> [What is required] Line by line, repeat the data below exactly, beginning at the first line and ending at the line with "sc.camera = cam". Omit pictures.

## BEGIN

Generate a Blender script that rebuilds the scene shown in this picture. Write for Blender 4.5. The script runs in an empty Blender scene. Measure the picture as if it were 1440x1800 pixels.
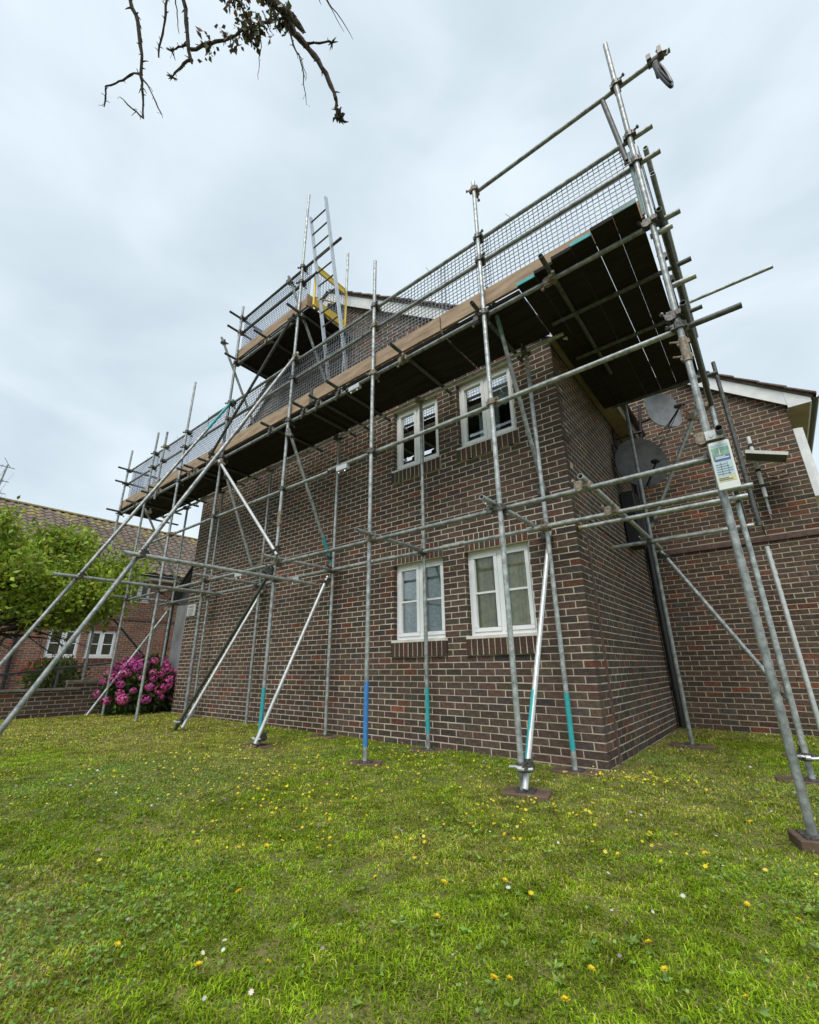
import bpy, math, random
import numpy as np
from mathutils import Vector, Matrix
R_ = math.radians
sc = bpy.context.scene
COL = sc.collection
random.seed(7); rng = np.random.default_rng(7)

# ------------------------------------------------------------------ camera, sky, sun, exposure
CAM = Vector((1.4838, -4.8096, 0.8534))
def cam_axes(yaw, pitch, roll):
    cy, sy = math.cos(yaw), math.sin(yaw)
    f = Vector((-sy*math.cos(pitch), cy*math.cos(pitch), math.sin(pitch)))
    r = Vector((cy, sy, 0)); u = r.cross(f)
    c, s = math.cos(roll), math.sin(roll)
    return c*r + s*u, -s*r + c*u, f
CR, CU, CF = cam_axes(R_(38.56), R_(19.30), R_(-0.61))
cd = bpy.data.cameras.new('camera'); cam = bpy.data.objects.new('camera', cd); COL.objects.link(cam)
M = Matrix((CR, CU, -CF)).transposed().to_4x4(); M.translation = CAM
cam.matrix_world = M
cd.sensor_fit = 'HORIZONTAL'; cd.sensor_width = 36; cd.lens = 777.9/1440*36; cd.clip_end = 2000; cd.clip_start = .05
sc.camera = cam

SUN_EL, SUN_AZ = 56, 158            # azimuth clockwise from +y: the sun stands behind the camera
w = bpy.data.worlds.new('World'); sc.world = w; w.use_nodes = True
nt = w.node_tree; N = nt.nodes; Lk = nt.links; N.clear()
def nd(t, **k):
    n = N.new(t)
    for a, b in k.items(): setattr(n, a, b)
    return n
sky = nd('ShaderNodeTexSky', sky_type='NISHITA', sun_disc=False, sun_elevation=R_(SUN_EL), sun_rotation=R_(SUN_AZ), air_density=1.0, dust_density=2.0)
tc = nd('ShaderNodeTexCoord')
mp = nd('ShaderNodeMapping'); mp.inputs['Scale'].default_value = (1.0, 1.0, 2.2)
n1 = nd('ShaderNodeTexNoise'); n1.inputs['Scale'].default_value = 2.3; n1.inputs['Detail'].default_value = 5; n1.inputs['Roughness'].default_value = .5; n1.inputs['Distortion'].default_value = .4
cr = nd('ShaderNodeValToRGB')
cr.color_ramp.elements[0].position = .32; cr.color_ramp.elements[0].color = (.350, .418, .466, 1)
cr.color_ramp.elements[1].position = .68; cr.color_ramp.elements[1].color = (.482, .545, .588, 1)
vs = nd('ShaderNodeVectorMath', operation='SCALE'); vs.inputs['Scale'].default_value = 10.0
mx = nd('ShaderNodeMix', data_type='RGBA'); mx.inputs['Factor'].default_value = .93
bg = nd('ShaderNodeBackground'); bg.inputs['Strength'].default_value = .1
wo = nd('ShaderNodeOutputWorld')
Lk.new(tc.outputs['Generated'], mp.inputs['Vector']); Lk.new(mp.outputs['Vector'], n1.inputs['Vector']); Lk.new(n1.outputs['Fac'], cr.inputs['Fac'])
Lk.new(cr.outputs['Color'], vs.inputs[0]); Lk.new(sky.outputs['Color'], mx.inputs['A']); Lk.new(vs.outputs['Vector'], mx.inputs['B'])
Lk.new(mx.outputs['Result'], bg.inputs['Color']); Lk.new(bg.outputs['Background'], wo.inputs['Surface'])
sd = bpy.data.lights.new('sun', 'SUN'); sd.energy = 1.5; sd.angle = R_(30); sd.color = (1, .96, .9)
so = bpy.data.objects.new('sun', sd); COL.objects.link(so)
a, e = R_(SUN_AZ), R_(SUN_EL)
so.rotation_euler = Vector((math.sin(a)*math.cos(e), math.cos(a)*math.cos(e), math.sin(e))).to_track_quat('Z', 'Y').to_euler()
so.location = (0, 0, 30)
sc.view_settings.view_transform = 'Standard'; sc.view_settings.look = 'None'
sc.view_settings.exposure = 0.85; sc.view_settings.gamma = 1.0

# ------------------------------------------------------------------ helpers
WL = {}
def link(o, parent=None, loc=(0, 0, 0)):
    COL.objects.link(o)
    if parent is not None:
        o.parent = parent; o.matrix_parent_inverse = Matrix.Translation(-WL[parent.name])
    WL[o.name] = Vector(loc)
    return o
def empty(name, loc, label, cat, group=None):
    o = bpy.data.objects.new(name, None); o.location = loc; o.empty_display_size = .2
    link(o, None, loc); return tag(o, label, cat, group)
def tag(o, label=None, cat=None, group=None, kind=None):
    if label: o['label'] = label
    if cat: o['category'] = cat
    if group: o['group'] = group
    if kind: o['kind'] = kind
    return o
def V3(p): return Vector(p)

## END

> [Correct answer]
Generate a Blender script that rebuilds the scene shown in this picture. Write for Blender 4.5. The script runs in an empty Blender scene. Measure the picture as if it were 1440x1800 pixels.
import bpy, math, random
import numpy as np
from mathutils import Vector, Matrix
R_ = math.radians
sc = bpy.context.scene
COL = sc.collection
random.seed(7); rng = np.random.default_rng(7)

# ------------------------------------------------------------------ camera, sky, sun, exposure
CAM = Vector((1.4838, -4.8096, 0.8534))
def cam_axes(yaw, pitch, roll):
    cy, sy = math.cos(yaw), math.sin(yaw)
    f = Vector((-sy*math.cos(pitch), cy*math.cos(pitch), math.sin(pitch)))
    r = Vector((cy, sy, 0)); u = r.cross(f)
    c, s = math.cos(roll), math.sin(roll)
    return c*r + s*u, -s*r + c*u, f
CR, CU, CF = cam_axes(R_(38.56), R_(19.30), R_(-0.61))
cd = bpy.data.cameras.new('camera'); cam = bpy.data.objects.new('camera', cd); COL.objects.link(cam)
M = Matrix((CR, CU, -CF)).transposed().to_4x4(); M.translation = CAM
cam.matrix_world = M
cd.sensor_fit = 'HORIZONTAL'; cd.sensor_width = 36; cd.lens = 777.9/1440*36; cd.clip_end = 2000; cd.clip_start = .05
sc.camera = cam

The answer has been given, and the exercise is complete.